The downside to this approach, Valli and Gaudio say, is that the Four Seasons never enjoyed the promotional muscle that propelled the Beatles and the Rolling Stones to the pinnacle of pop cultural prestige. “We were only as good as our last hit,” Gaudio says. “‘Rag Doll’ went to No. 1 in 10 days in New York, and we still had to fight for the follow-up” to get radio spins.
Also, though the Four Seasons were inducted into the Rock & Roll Hall of Fame in 1990 — an honor Valli attributes to the enthusiasm of the late Seymour Stein — the singer has never won a Grammy Award to go with his 19 Top 10 hits. “Again, we weren’t with a big record company,” he says, adding that “the Grammys go by the voting power that a record company has within” the Recording Academy.
Valli, who grew up around mobsters and went on to portray one on “The Sopranos,” doesn’t seem bitter about any of this; he imparts the information like a teacher eager to illuminate the dark corners of a music industry he long ago figured out.
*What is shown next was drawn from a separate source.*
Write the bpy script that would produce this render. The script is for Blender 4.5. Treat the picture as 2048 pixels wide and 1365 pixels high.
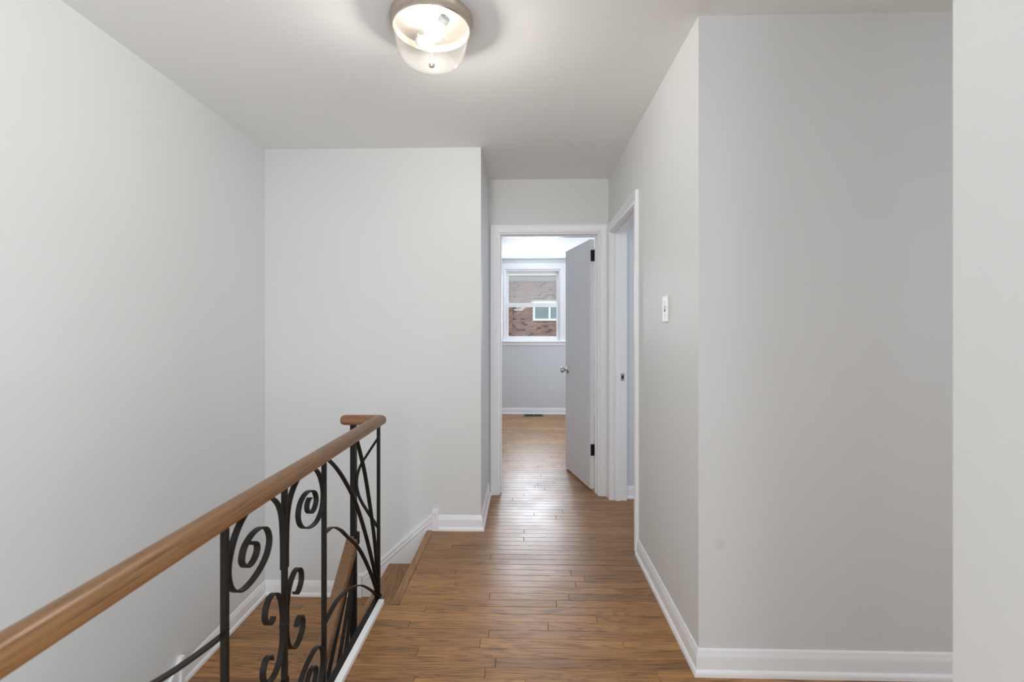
import bpy, bmesh, math, random
from mathutils import Vector, Matrix

for o in list(bpy.data.objects):
    bpy.data.objects.remove(o, do_unlink=True)
SC = bpy.context.scene
COL = SC.collection
rnd = random.Random(7)

# ------------------------------------------------------------------ camera
CAM_H = 1.274
cam_d = bpy.data.cameras.new('camera')
cam = bpy.data.objects.new('camera', cam_d)
COL.objects.link(cam)
cam.location = (0, 0, CAM_H)
cam.rotation_euler = (math.radians(90), 0, math.atan(25 / 960))
cam_d.sensor_width = 36
cam_d.lens = 960 / 2048 * 36
cam_d.shift_y = -21.5 / 2048
cam_d.clip_start = 0.02
cam_d.dof.use_dof = True
cam_d.dof.focus_distance = 3.6
cam_d.dof.aperture_fstop = 4.2
SC.camera = cam

# ------------------------------------------------------------------ world, exposure
W = bpy.data.worlds.new('overcast_sky')
SC.world = W
W.use_nodes = True
bg = W.node_tree.nodes['Background']
bg.inputs[0].default_value = (0.86, 0.93, 1.0, 1)
bg.inputs[1].default_value = 1.9
SC.view_settings.view_transform = 'Standard'
SC.view_settings.look = 'None'
SC.view_settings.gamma = 1
SC.view_settings.use_curve_mapping = False
SC.view_settings.exposure = 0.0
SC.cycles.use_denoising = True
SC.cycles.max_bounces = 12
SC.cycles.diffuse_bounces = 8
SC.cycles.glossy_bounces = 4
SC.cycles.transparent_max_bounces = 16
SC.cycles.sample_clamp_indirect = 6
SC.cycles.caustics_reflective = False
SC.cycles.caustics_refractive = False


def area(name, loc, direction, sx, sy, power, col):
    d = bpy.data.lights.new(name, 'AREA')
    d.shape = 'RECTANGLE'
    d.size, d.size_y = sx, sy
    d.energy = power
    d.color = col
    o = bpy.data.objects.new(name, d)
    COL.objects.link(o)
    o.location = loc
    o.rotation_euler = Vector(direction).to_track_quat('-Z', 'Y').to_euler()
    return o


BULB_STRENGTH = 375
# daylight area lamps, several of them fill added where no window is seen
area('fill_light_behind', (-0.45, -2.42, 1.45), (0, 1, 0), 1.7, 1.3, 35, (0.88, 0.94, 1.0))  # added fill from behind the camera, its window unseen
area('fill_light_side', (0.66, -0.5, 1.25), (-1, 0, 0), 1.6, 1.6, 50, (0.90, 0.95, 1.0))  # added fill that brightens the left wall
area('fill_light_right', (3.24, -0.6, 1.45), (-1, 0.25, 0), 1.8, 1.3, 9, (0.94, 0.97, 1.0))  # added fill for the wall facing the camera, source unseen
area('fill_light_bedroom', (1.84, 5.6, 1.5), (-1, 0, 0.05), 1.5, 1.2, 28, (0.80, 0.89, 1.0))  # added to brighten the bedroom, no window stands here
area('daylight_bedroom_back_window', (0.118, 7.285, 1.65), (0, -1, 0), 0.72, 0.95, 38, (0.82, 0.9, 1.0))
area('daylight_right_room_window', (3.1, 2.75, 1.5), (-1, 0.1, 0), 1.2, 1.2, 22, (0.78, 0.86, 1.0))

# ------------------------------------------------------------------ materials
def new_mat(name):
    m = bpy.data.materials.new(name)
    m.use_nodes = True
    nt = m.node_tree
    return m, nt, nt.nodes['Principled BSDF']


def L(nt, a, b):
    nt.links.new(a, b)


def N(nt, kind, **kw):
    n = nt.nodes.new(kind)
    for k, v in kw.items():
        setattr(n, k, v)
    return n


def paint(name, col, rough, bump=0.0, var=0.015, scale=260, smudge=None):
    m, nt, b = new_mat(name)
    geo = N(nt, 'ShaderNodeNewGeometry')
    nz = N(nt, 'ShaderNodeTexNoise')
    nz.inputs['Scale'].default_value = 2.2
    nz.inputs['Detail'].default_value = 3
    L(nt, geo.outputs['Position'], nz.inputs['Vector'])
    mx = N(nt, 'ShaderNodeMix', data_type='RGBA')
    L(nt, nz.outputs['Fac'], mx.inputs[0])
    mx.inputs[6].default_value = (*[c * (1 - var) for c in col], 1)
    mx.inputs[7].default_value = (*[min(1, c * (1 + var)) for c in col], 1)
    out = mx.outputs[2]
    if smudge:
        vd = N(nt, 'ShaderNodeVectorMath', operation='DISTANCE')
        vd.inputs[1].default_value = smudge[0]
        L(nt, geo.outputs['Position'], vd.inputs[0])
        mr = N(nt, 'ShaderNodeMapRange', interpolation_type='SMOOTHSTEP')
        mr.inputs[1].default_value = 0.0
        mr.inputs[2].default_value = smudge[1]
        mr.inputs[3].default_value = smudge[2]
        mr.inputs[4].default_value = 0.0
        L(nt, vd.outputs['Value'], mr.inputs[0])
        m2 = N(nt, 'ShaderNodeMix', data_type='RGBA')
        L(nt, mr.outputs[0], m2.inputs[0])
        L(nt, out, m2.inputs[6])
        m2.inputs[7].default_value = (*[c * 0.6 for c in col], 1)
        out = m2.outputs[2]
    L(nt, out, b.inputs['Base Color'])
    b.inputs['Roughness'].default_value = rough
    b.inputs['Specular IOR Level'].default_value = 0.4
    if bump:
        n2 = N(nt, 'ShaderNodeTexNoise')
        n2.inputs['Scale'].default_value = scale
        n2.inputs['Detail'].default_value = 2
        L(nt, geo.outputs['Position'], n2.inputs['Vector'])
        bp = N(nt, 'ShaderNodeBump')
        bp.inputs['Strength'].default_value = bump
        bp.inputs['Distance'].default_value = 0.001
        L(nt, n2.outputs['Fac'], bp.inputs['Height'])
        L(nt, bp.outputs[0], b.inputs['Normal'])
    return m


def wood(name, axis, light, dark, rough, grain=1.0, coat=0.0, tintvar=0.35, stretch=1.5, bands=14, cross=13, fig=0.42):
    """strips of oak; axis is the way the grain runs; a 'tint' attribute shifts the pattern per piece"""
    m, nt, b = new_mat(name)
    geo = N(nt, 'ShaderNodeNewGeometry')
    att = N(nt, 'ShaderNodeAttribute', attribute_name='tint')
    rot = N(nt, 'ShaderNodeMapping')
    if axis == 'Y':
        rot.inputs['Rotation'].default_value = (0, 0, math.radians(90))
    elif axis == 'Z':
        rot.inputs['Rotation'].default_value = (0, math.radians(90), 0)
    L(nt, geo.outputs['Position'], rot.inputs['Vector'])
    off = N(nt, 'ShaderNodeVectorMath', operation='MULTIPLY_ADD')
    comb = N(nt, 'ShaderNodeCombineXYZ')
    for i in range(3):
        L(nt, att.outputs['Fac'], comb.inputs[i])
    L(nt, comb.outputs[0], off.inputs[0])
    off.inputs[1].default_value = (31, 17, 11)
    L(nt, rot.outputs[0], off.inputs[2])
    # broad cathedral figure: contour lines of a stretched noise
    mp = N(nt, 'ShaderNodeMapping')
    mp.inputs['Scale'].default_value = (stretch, cross, cross)
    L(nt, off.outputs[0], mp.inputs['Vector'])
    n1 = N(nt, 'ShaderNodeTexNoise')
    n1.inputs['Scale'].default_value = 1.0
    n1.inputs['Detail'].default_value = 1.5
    n1.inputs['Distortion'].default_value = 0.3
    L(nt, mp.outputs[0], n1.inputs['Vector'])
    ml = N(nt, 'ShaderNodeMath', operation='MULTIPLY')
    L(nt, n1.outputs['Fac'], ml.inputs[0])
    ml.inputs[1].default_value = bands
    fr = N(nt, 'ShaderNodeMath', operation='PINGPONG')
    L(nt, ml.outputs[0], fr.inputs[0])
    fr.inputs[1].default_value = 0.5
    mrr = N(nt, 'ShaderNodeMapRange', interpolation_type='SMOOTHSTEP')
    mrr.inputs[1].default_value = 0.0
    mrr.inputs[2].default_value = 0.35
    mrr.inputs[3].default_value = 1.0
    mrr.inputs[4].default_value = 0.0
    L(nt, fr.outputs[0], mrr.inputs[0])
    # fine pores
    mp2 = N(nt, 'ShaderNodeMapping')
    mp2.inputs['Scale'].default_value = (7, 190, 190)
    L(nt, off.outputs[0], mp2.inputs['Vector'])
    n2 = N(nt, 'ShaderNodeTexNoise')
    n2.inputs['Scale'].default_value = 1.0
    n2.inputs['Detail'].default_value = 3
    L(nt, mp2.outputs[0], n2.inputs['Vector'])
    mr2 = N(nt, 'ShaderNodeMapRange')
    mr2.inputs[1].default_value = 0.48
    mr2.inputs[2].default_value = 0.7
    L(nt, n2.outputs['Fac'], mr2.inputs[0])
    ad = N(nt, 'ShaderNodeMath', operation='MULTIPLY_ADD', use_clamp=True)
    L(nt, mrr.outputs[0], ad.inputs[0])
    ad.inputs[1].default_value = fig * grain
    m3 = N(nt, 'ShaderNodeMath', operation='MULTIPLY')
    L(nt, mr2.outputs[0], m3.inputs[0])
    m3.inputs[1].default_value = 0.75 * grain
    L(nt, m3.outputs[0], ad.inputs[2])
    mx = N(nt, 'ShaderNodeMix', data_type='RGBA')
    L(nt, ad.outputs[0], mx.inputs[0])
    mx.inputs[6].default_value = (*light, 1)
    mx.inputs[7].default_value = (*dark, 1)
    hs = N(nt, 'ShaderNodeHueSaturation')
    mr4 = N(nt, 'ShaderNodeMapRange')
    mr4.inputs[3].default_value = 1 - tintvar
    mr4.inputs[4].default_value = 1 + tintvar
    L(nt, att.outputs['Fac'], mr4.inputs[0])
    L(nt, mr4.outputs[0], hs.inputs['Value'])
    L(nt, mx.outputs[2], hs.inputs['Color'])
    L(nt, hs.outputs[0], b.inputs['Base Color'])
    # worn finish: gloss varies in patches
    n3 = N(nt, 'ShaderNodeTexNoise')
    n3.inputs['Scale'].default_value = 3.5
    n3.inputs['Detail'].default_value = 4
    L(nt, geo.outputs['Position'], n3.inputs['Vector'])
    mr5 = N(nt, 'ShaderNodeMapRange')
    mr5.inputs[1].default_value = 0.3
    mr5.inputs[2].default_value = 0.7
    mr5.inputs[3].default_value = rough * 0.85
    mr5.inputs[4].default_value = rough * 1.2
    L(nt, n3.outputs['Fac'], mr5.inputs[0])
    L(nt, mr5.outputs[0], b.inputs['Roughness'])
    b.inputs['Coat Weight'].default_value = coat
    b.inputs['Coat Roughness'].default_value = 0.29
    bp = N(nt, 'ShaderNodeBump')
    bp.inputs['Strength'].default_value = 0.25
    bp.inputs['Distance'].default_value = 0.0004
    L(nt, ad.outputs[0], bp.inputs['Height'])
    L(nt, bp.outputs[0], b.inputs['Normal'])
    return m


def plain(name, col, rough=0.5, metal=0.0, noise=0.1, scale=30):
    m, nt, b = new_mat(name)
    geo = N(nt, 'ShaderNodeNewGeometry')
    nz = N(nt, 'ShaderNodeTexNoise')
    nz.inputs['Scale'].default_value = scale
    L(nt, geo.outputs['Position'], nz.inputs['Vector'])
    mx = N(nt, 'ShaderNodeMix', data_type='RGBA')
    L(nt, nz.outputs['Fac'], mx.inputs[0])
    mx.inputs[6].default_value = (*[c * (1 - noise) for c in col], 1)
    mx.inputs[7].default_value = (*[min(1, c * (1 + noise)) for c in col], 1)
    L(nt, mx.outputs[2], b.inputs['Base Color'])
    b.inputs['Roughness'].default_value = rough
    b.inputs['Metallic'].default_value = metal
    return m


def glass_mat(name, tint, refl=1.0, glare=0.0, glare_col=(1, 1, 1)):
    """clear glass: see-through, mirror-like towards grazing angles, optionally whitened by a pale veil that paints in glare"""
    m = bpy.data.materials.new(name)
    m.use_nodes = True
    nt = m.node_tree
    nt.nodes.clear()
    out = N(nt, 'ShaderNodeOutputMaterial')
    tr = N(nt, 'ShaderNodeBsdfTransparent')
    tr.inputs[0].default_value = (*tint, 1)
    gl = N(nt, 'ShaderNodeBsdfGlossy')
    gl.inputs['Roughness'].default_value = 0.03
    lw = N(nt, 'ShaderNodeLayerWeight')
    lw.inputs['Blend'].default_value = 0.5
    fr = N(nt, 'ShaderNodeMath', operation='POWER')
    L(nt, lw.outputs['Facing'], fr.inputs[0])
    fr.inputs[1].default_value = 4.0
    mu = N(nt, 'ShaderNodeMath', operation='MULTIPLY_ADD', use_clamp=True)
    L(nt, fr.outputs[0], mu.inputs[0])
    mu.inputs[1].default_value = 0.6 * refl
    mu.inputs[2].default_value = 0.03 * refl
    mx = N(nt, 'ShaderNodeMixShader')
    L(nt, mu.outputs[0], mx.inputs[0])
    L(nt, tr.outputs[0], mx.inputs[1])
    L(nt, gl.outputs[0], mx.inputs[2])
    last = mx.outputs[0]
    if glare:
        df = N(nt, 'ShaderNodeBsdfDiffuse')
        df.inputs[0].default_value = (*glare_col, 1)
        tl = N(nt, 'ShaderNodeBsdfTranslucent')
        tl.inputs[0].default_value = (*glare_col, 1)
        ms = N(nt, 'ShaderNodeMixShader')
        ms.inputs[0].default_value = 0.5
        L(nt, df.outputs[0], ms.inputs[1])
        L(nt, tl.outputs[0], ms.inputs[2])
        m2 = N(nt, 'ShaderNodeMixShader')
        m2.inputs[0].default_value = glare
        L(nt, last, m2.inputs[1])
        L(nt, ms.outputs[0], m2.inputs[2])
        last = m2.outputs[0]
    L(nt, last, out.inputs['Surface'])
    return m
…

He even offers up his cellphone number in case any further explanation is required.
Does he prefer to text or call?
“Call,” he says. “I”m very un-electronic. You see all these people getting into trouble? Look at Hunter Biden.”
From the kitchen, Valli’s wife calls out, “No political talk, please,” which he ignores long enough to ask why both parties refuse term limits and to wonder “how all these guys in politics become millionaires.”
Might we think of the Last Encores tour as a kind of term limit for Frankie Valli? He seems to like that idea.
“I just want to go someplace when I’m done that’s very quiet and doesn’t have radio or TVs,” he says. “Maybe paint or something, get into something else.”